By the way, Ray's brush with greatness doesn't stop with Hollingbery. Grandson Steven Schaaf was a walk-on linebacker on WSU's 1998 Rose Bowl team, and another grandson is none other than Dustin Cho, the teen techno wizard who helped get CF.C off the ground back in 1998. Dustin has many claims to fame. In junior high, he went an entire year wearing only Cougar-logo shirts. That prescience, in retrospect, presaged another great achievement by Dustin. Last year he received a PERFECT score on his SATs. Yes, a perfect score! He's a freshman at Yale this fall and working as an online editor for the school newspaper. Still, mom and dad (both WSU grads) report that he remains, like Grandpa, a Cougar fan for life.

IT DID MY HEART GOOD to see former Cougar defensive ends D.D. Acholonu and Isaac Brown earn practice squad spots with the Texans and Seahawks, respectively. The two sack-masters are playing linebacker these days. The spirit and speed they brought to the Cougar D during those three consecutive 10-win seasons was something to behold. They're also just plain ol' good guys.
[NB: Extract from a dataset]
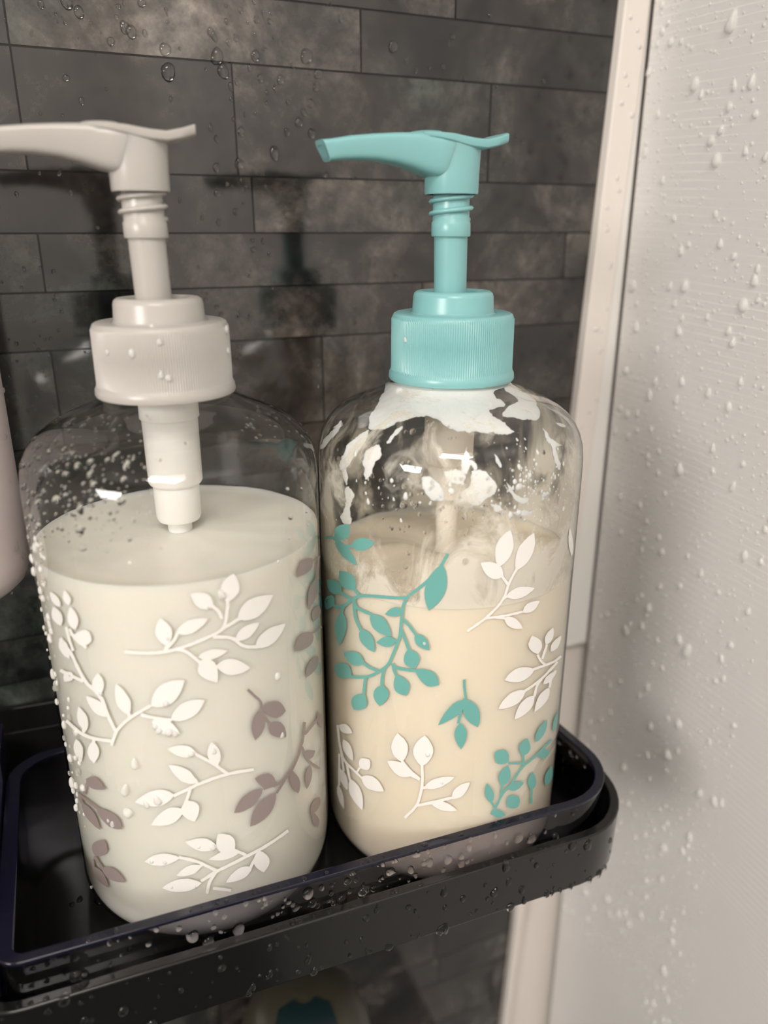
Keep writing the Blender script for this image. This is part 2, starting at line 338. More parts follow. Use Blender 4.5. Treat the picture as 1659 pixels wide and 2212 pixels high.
# droplets on the white wall and trim
cand = []
rw = random.Random(21)
while len(cand) < 3000:
    y, z = rw.uniform(160, YW-5.5), rw.uniform(-330, 165)
    dens = .7+.4*mnoise.noise(Vector((y*.05, z*.05, 3)))
    if rw.random() > dens: continue
    r = math.exp(rw.gauss(math.log(.54), .50)); r = min(r, 2.1)
    if any(abs(y-a) < (r+c) and abs(z-b) < (r+c) for a, b, c in cand): continue
    cand.append((y, z, r))
cand.sort(key=lambda t: -t[2])
for y, z, r in cand[:290]:
    put_drop(wr, (XW, y, z+EYE*1000), (-1, 0, 0), r, meshes=DEW, rng=rw, st=rw.uniform(.95, 1.35))
put_mist(wr, [((XW, y, z+EYE*1000), (-1, 0, 0), r*.9) for y, z, r in cand[290:]], SMALL, rw, M_DEW)
for k in range(34):
    z = rw.uniform(-70, 95) if k < 28 else rw.uniform(-160, -60); x = rw.uniform(edge_l(z)+1.5, edge_r(z)-1.5)
    put_drop(tr, (x, YW-3.8, z+EYE*1000), (0, -1, 0), rw.uniform(.35, .9), meshes=DEW, rng=rw)

# ------------------------------------------------------------------ black shelf and smoked tray (both tilt a touch to the right)
TILT = math.atan(.050); PX0 = 33.0
def rrect(x0, x1, y0, y1, rf, rk=None, rl_=None, n=10):
    rk = rf if rk is None else rk; rl_ = rf if rl_ is None else rl_; pts = []
    for cx, cy, r, a0 in ((x1-rf, y0+rf, rf, -90), (x1-rk, y1-rk, rk, 0), (x0+rk, y1-rk, rk, 90), (x0+rl_, y0+rl_, rl_, 180)):
        for k in range(n+1):
            a = math.radians(a0+90*k/n); pts.append((cx+r*math.cos(a), cy+r*math.sin(a)))
    return pts
def ring_wall(out, inn, prof):
    """prof: list of (side 0 outer..1 inner, z) closed loop"""
    n = len(out); vs = []; fs = []
    for s, z in prof:
        for (a, b), (c, d) in zip(out, inn): vs.append((a+(c-a)*s, b+(d-b)*s, z(a, b) if callable(z) else z))
    m = len(prof)
    for i in range(m):
        j = (i+1) % m
        for k in range(n): l = (k+1) % n; fs.append((i*n+k, i*n+l, j*n+l, j*n+k))
    return vs, fs
def plate(pts, z0, z1):
    n = len(pts); v = [(x, y, z0) for x, y in pts]+[(x, y, z1) for x, y in pts]
    return v, [tuple(range(n-1, -1, -1)), tuple(range(n, 2*n))]+[(i, (i+1) % n, (i+1) % n+n, i+n) for i in range(n)]
shelf = empty('shower_shelf', W3(PX0, YW-.2, -184)); shelf.rotation_euler = (0, TILT, 0)
tag(shelf, 'black plastic shower shelf with a wet front band, fixed to the dark stone wall', 'shelf')
SO = (PX0, YW-.2, -184)
out = rrect(-42, 145.5, 138.9, YW-.4, 24, 2, 16); inn = rrect(-39, 142.4, 141.8, YW-3, 21, 1.5, 13.2)
z_t, z_b = -159.6, -177.2
o = fix_normals(mesh('front_band', *ring_wall(out, inn, [(0, z_b), (0, z_t), (1, z_t), (1, z_b)]), M_BLACK, shelf, off=SO, autos=35)); bevel(o, .5, 3)
o = fix_normals(mesh('base_plate', *plate(inn, z_b+.4, z_b+1.4), M_BLACK, shelf, off=SO, smooth=False))
o = mesh('wall_plate', *box(-36, 142, YW-2.9, YW-.5, z_b, -150.5), M_BLACK, shelf, off=SO, smooth=False); bevel(o, .5, 2)

tray = empty('clear_tray', W3(PX0, 180, z_b+1.5)); tray.rotation_euler = (0, TILT, 0)
tag(tray, 'smoked clear plastic tray with navy rim, sitting inside the black shelf under both pump bottles', 'tray')
TO = (PX0, 180, z_b+1.5)
tout = rrect(-31, 140.0, 142.2, 224.6, 22, 14, 6); tin = rrect(-27.4, 137.6, 144.4, 222.4, 19.8, 12, 2.6)
FLZ = -175.2
def topz(x, y): return -149.8 - .055*(y-142)
o = fix_normals(mesh('tray_wall', *ring_wall(tout, tin, [(0, FLZ-.8), (0, lambda x, y: topz(x, y)-1.1), (1, lambda x, y: topz(x, y)-1.1), (1, FLZ-.8)]), M_SMOKE, tray, off=TO, autos=35))
o = fix_normals(mesh('tray_floor', *plate(rrect(-27.6, 137.9, 144.1, 222.7, 20, 12, 2.6), FLZ-1, FLZ), M_BLACK, tray, off=TO, smooth=False))
ro = rrect(-31.2, 140.2, 142.0, 224.8, 22.2, 14.2, 6); ri = rrect(-27.2, 137.2, 144.5, 222.2, 19.6, 11.8, 2.6)
o = fix_normals(mesh('rim', *ring_wall(ro, ri, [(0, lambda x, y: topz(x, y)-1.1), (0, topz), (1, topz), (1, lambda x, y: topz(x, y)-1.1)]), M_RIM, tray, off=TO, autos=35)); bevel(o, .25, 2)
tag(o, 'navy tinted tray rim')
o = fix_normals(mesh('end_panel', *merge(box(-38, -31.4, 158, 226, FLZ, -150.0), box(-38, -31.4, 207, 226, -150.0, -143)), M_NAVY, tray, off=TO, smooth=False))

# droplets on band, tray wall and rim
rt = random.Random(9)
def on_loop(pts, s):
    """point and outward normal at fraction s of the outline"""
    n = len(pts); L = [0]
    for i in range(n): a, b = pts[i], pts[(i+1) % n]; L.append(L[-1]+math.hypot(b[0]-a[0], b[1]-a[1]))
    t = s*L[-1]
    for i in range(n):
        if L[i+1] >= t:
            a, b = pts[i], pts[(i+1) % n]; f = (t-L[i])/max(1e-6, L[i+1]-L[i]); dx, dy = b[0]-a[0], b[1]-a[1]; d = math.hypot(dx, dy) or 1
            return (a[0]+dx*f, a[1]+dy*f), (dy/d, -dx/d)
def loc(P, O): return (P[0]-O[0], P[1]-O[1], P[2]-O[2])
per = lambda pts: sum(math.hypot(pts[(i+1) % len(pts)][0]-p_[0], pts[(i+1) % len(pts)][1]-p_[1]) for i, p_ in enumerate(pts))
LO = per(out); k = 0
while k < 150:
    s = rt.choice([rt.uniform(-.37*1, .12)]) % 1.0
    (x, y), n = on_loop(out, s)
    if y > 175: continue
    z = rt.uniform(z_b+.8, z_t-.8); r = min(1.5, math.exp(rt.gauss(math.log(.52), .42)))
    if k % 6 == 0: z = z_b+.6; r = rt.uniform(.8, 1.5)
    put_drop(shelf, loc((x, y, z), SO), (n[0], n[1], 0), r, rng=rt, st=rt.uniform(.9, 1.4)); k += 1
for k in range(34):
    x = rt.uniform(-30, 120); put_drop(shelf, loc((x, 140.0, z_t), SO), (0, -.2, 1), rt.uniform(.3, .75), rng=rt, st=rt.uniform(.8, 1.2))
for k in range(95):
    x = rt.choice([rt.uniform(-20, 118), rt.uniform(-20, 118), rt.gauss(52, 16)]); x = min(118, max(-22, x))
    z = topz(x, 142)-rt.uniform(2.5, 9.5); r = min(1.7, math.exp(rt.gauss(math.log(.60), .55)))
    put_drop(tray, loc((x, 142.0, z), TO), (0, -1, 0), r, meshes=ROUND, rng=rt)
for k in range(60):
    x = rt.uniform(-22, 125); y = rt.choice([141.4, 143]); 
    put_drop(tray, loc((x, y, topz(x, 142)-(.9 if y < 142 else 0)), TO), (0, -1, .2) if y < 142 else (0, 0, 1), rt.uniform(.25, .75), rng=rt)
for k in range(26):
    (x, y), n = on_loop(tin, rt.uniform(.25, .38)); 
    y = rt.uniform(150, 176); z = rt.uniform(-168, -153)
    put_drop(tray, loc((137.6, y, z), TO), (-1, 0, 0), rt.uniform(.4, 1.0), rng=rt)
for P, r in (((-9, 180), 1.6), ((-14, 182), .9), ((-16, 181), .8), ((3, 158), .7), ((-3, 161), .8), ((-2, 172), .5)):
    put_drop(tray, loc((P[0], P[1], FLZ), TO), (0, 0, 1), r, rng=rt)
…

And speaking of Cougars in the NFL, I think Sports Illustrated may have to change WSU's nickname from QB U to DB U. Former Cougar secondary sensations Erik Coleman, Jason David, Marcus Trufant and Lamont Thompson are having excellent seasons so far. Moreover, Steve Gleason, a star linebacker on the 1998 Rose Bowl team, is a Saints safety and scourge on special teams, while former Palouse Posse DB Brian Walker, when not injured, is one of the NFL's steadiest secondary performers.